Selain itu, Pengadilan Tinggi Jawa Timur harusnya baru bisa mengeluarkan penetapan penahanan setelah berkas perkara diterima dan dipelajari dalam waktu tiga hari sejak menerima berkas perkara banding dari pengadilan negeri. Padahal, pada tanggal 29 Mei 2019, saat tim kuasa hukum terdakwa mengajukan banding, panitera Pengadilan Negeri Surabaya, belum bisa memberikan akta banding dengan alasan pejabat panitera sudah pulang dan dijanjikan setelah libur hari raya idul fitri.
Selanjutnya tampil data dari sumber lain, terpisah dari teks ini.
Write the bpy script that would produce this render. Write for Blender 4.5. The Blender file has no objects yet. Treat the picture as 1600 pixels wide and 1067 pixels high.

Dapat disimpulkan bahwa berkas perkara tersebut belum dikirimkan atau dilimpahkan ke pengadilan tinggi. Lantas, pertanyaannya adalah bagaimana mungkin Ketua Pengadilan Tinggi Jawa Timur sudah menerima pelimpahan berkas perkara dari pengadilan negeri surabaya tanggal 24 mei 2019 dan mengeluarkan surat penetapan penahanan terhadap terdakwa.
Ketua Pengadilan Tinggi Jawa Timur juga melampaui kewenangannya dengan melanggar prinsip pedoman Mahkamah Agung Republik Indonesia, yakni: keputusan Ketua Mahkamah Agung Republik Indonesia nomor kma/032/sk/iv/2007 tentang memberlakukan buku II pedoman pelaksanaan tugas dan administrasi pengadilan, pada bagian petunjuk pelaksanaan penyelenggaraan administrasi dan teknis peradilan di lingkungan pengadilan umum perkara pidana. Tepat pada angka 16.4 ditentukan:
“Apabila masa penahanan telah sama dengan pidana penjara yang diputuskan oleh pengadilan, maka terdakwa dikeluarkan dari tahanan demi hukum.”
Kronologi Penangkapan Non-Prosedur
Surat penetapan penahanan oleh Ketua PT Jawa Timur yang tidak sah atau melawan prosedur hukum tersebutlah yang digunakan oleh 4 orang dari Kejaksaan Negeri Surabaya mendatangi rumah Dian Purnomo dan memaksa membawa Dian Purnomo. Petugas Kejaksaan Negeri Surabaya datang sekitar jam 11.00 Wib saat Dian Purnomo bersiap untuk berangkat ibadah sholat jumat.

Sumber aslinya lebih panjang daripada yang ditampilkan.